Ha ragione allora chi parla di una sua regia dietro il movimento Noi con Salvini in Sicilia?
«Per nessuna ragione. Un movimento che s’intitola a una persona è la negazione di una qualunque impostazione autonomista o federalista. Di certo Salvini piace, buca il video, i suoi discorsi contro l’euro o l’immigrazione piacciono ai cittadini e questo può riguardare uomini e donne che, ci credano o no, trovano uno spazio politico. In base alla mia esperienza però consiglierei a Salvini, a proposito di quelle trasmigrazioni di cui parlavo prima, di guardare bene il curriculum di questi soggetti che magari nell’arco di tre anni hanno cambiato quattro partiti. Ma sono affari che non mi riguardano né mi appassionano, rispondo da lettore di giornale».

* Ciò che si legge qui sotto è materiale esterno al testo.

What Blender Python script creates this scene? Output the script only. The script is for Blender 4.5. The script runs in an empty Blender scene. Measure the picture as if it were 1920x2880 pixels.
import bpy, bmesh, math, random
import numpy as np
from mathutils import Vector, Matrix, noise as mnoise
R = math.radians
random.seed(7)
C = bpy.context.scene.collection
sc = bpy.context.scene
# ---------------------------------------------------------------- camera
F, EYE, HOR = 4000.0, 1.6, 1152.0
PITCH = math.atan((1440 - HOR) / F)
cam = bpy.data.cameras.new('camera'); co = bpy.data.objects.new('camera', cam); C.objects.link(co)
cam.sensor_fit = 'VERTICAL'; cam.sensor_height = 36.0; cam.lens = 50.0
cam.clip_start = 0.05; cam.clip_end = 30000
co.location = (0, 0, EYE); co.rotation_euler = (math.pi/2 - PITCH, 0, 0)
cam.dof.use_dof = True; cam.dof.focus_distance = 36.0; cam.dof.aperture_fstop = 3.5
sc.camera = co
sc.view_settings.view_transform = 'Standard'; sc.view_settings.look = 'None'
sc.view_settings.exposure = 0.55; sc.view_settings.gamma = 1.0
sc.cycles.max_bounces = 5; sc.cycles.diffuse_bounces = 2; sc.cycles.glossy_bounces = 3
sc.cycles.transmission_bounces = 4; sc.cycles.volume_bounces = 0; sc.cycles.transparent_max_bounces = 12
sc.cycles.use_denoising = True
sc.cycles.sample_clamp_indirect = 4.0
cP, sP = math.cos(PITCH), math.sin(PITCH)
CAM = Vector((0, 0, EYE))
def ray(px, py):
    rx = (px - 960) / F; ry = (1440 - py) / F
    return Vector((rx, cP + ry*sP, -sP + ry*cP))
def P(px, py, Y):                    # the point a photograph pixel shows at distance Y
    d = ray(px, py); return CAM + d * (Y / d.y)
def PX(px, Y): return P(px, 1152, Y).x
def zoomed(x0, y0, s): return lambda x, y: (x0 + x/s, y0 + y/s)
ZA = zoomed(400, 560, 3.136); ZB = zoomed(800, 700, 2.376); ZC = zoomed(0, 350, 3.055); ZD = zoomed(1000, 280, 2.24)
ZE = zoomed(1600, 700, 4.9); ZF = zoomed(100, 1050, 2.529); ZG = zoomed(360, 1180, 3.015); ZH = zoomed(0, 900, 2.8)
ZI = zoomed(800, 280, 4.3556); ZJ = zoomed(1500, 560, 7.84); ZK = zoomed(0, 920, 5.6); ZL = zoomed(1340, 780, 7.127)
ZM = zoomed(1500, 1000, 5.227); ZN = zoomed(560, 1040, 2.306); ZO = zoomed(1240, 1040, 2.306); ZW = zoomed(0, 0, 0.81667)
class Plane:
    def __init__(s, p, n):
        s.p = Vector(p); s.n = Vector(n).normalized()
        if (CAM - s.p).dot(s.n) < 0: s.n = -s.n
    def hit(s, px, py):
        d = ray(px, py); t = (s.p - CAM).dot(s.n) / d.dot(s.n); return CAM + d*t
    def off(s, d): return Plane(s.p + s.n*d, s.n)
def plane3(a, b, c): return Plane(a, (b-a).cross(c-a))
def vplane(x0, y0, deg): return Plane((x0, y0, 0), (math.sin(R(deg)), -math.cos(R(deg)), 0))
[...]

Intendeva il curriculum politico quindi. Per un attimo pensavamo si riferisse a quello giudiziario.
«Anche quello, ci mancherebbe. Ma chi fa politica deve guardare innanzitutto alle scelte più o meno convinte e sincere di ciascuno».

A proposito di scelte, che ci dice del suo voto per non partecipare più alle elezioni?
«Io sono un credente e ho ritrovato un rapporto forte con la fede, che in verità non si era mai interrotto. Per capirci, a Grammichele ero responsabile dell’associazione cattolica della mia parrocchia quando avevo meno di dieci anni; e poi sono stato un dirigente regionale del movimento degli ex allievi salesiani. A seguito di una questione di salute di una persona cara, ho fatto il voto che non avrei più partecipato a competizioni elettorali per la conquista di cariche elettive. Non mi posso quindi candidare né per consigliere di quartiere né per presidente della Repubblica. Per darvi un’idea, fossi al posto di Sergio Mattarella dovrei dimettermi. È un vincolo che ho contratto con un’entità con cui non si gioca e non si scherza e quindi è insuperabile».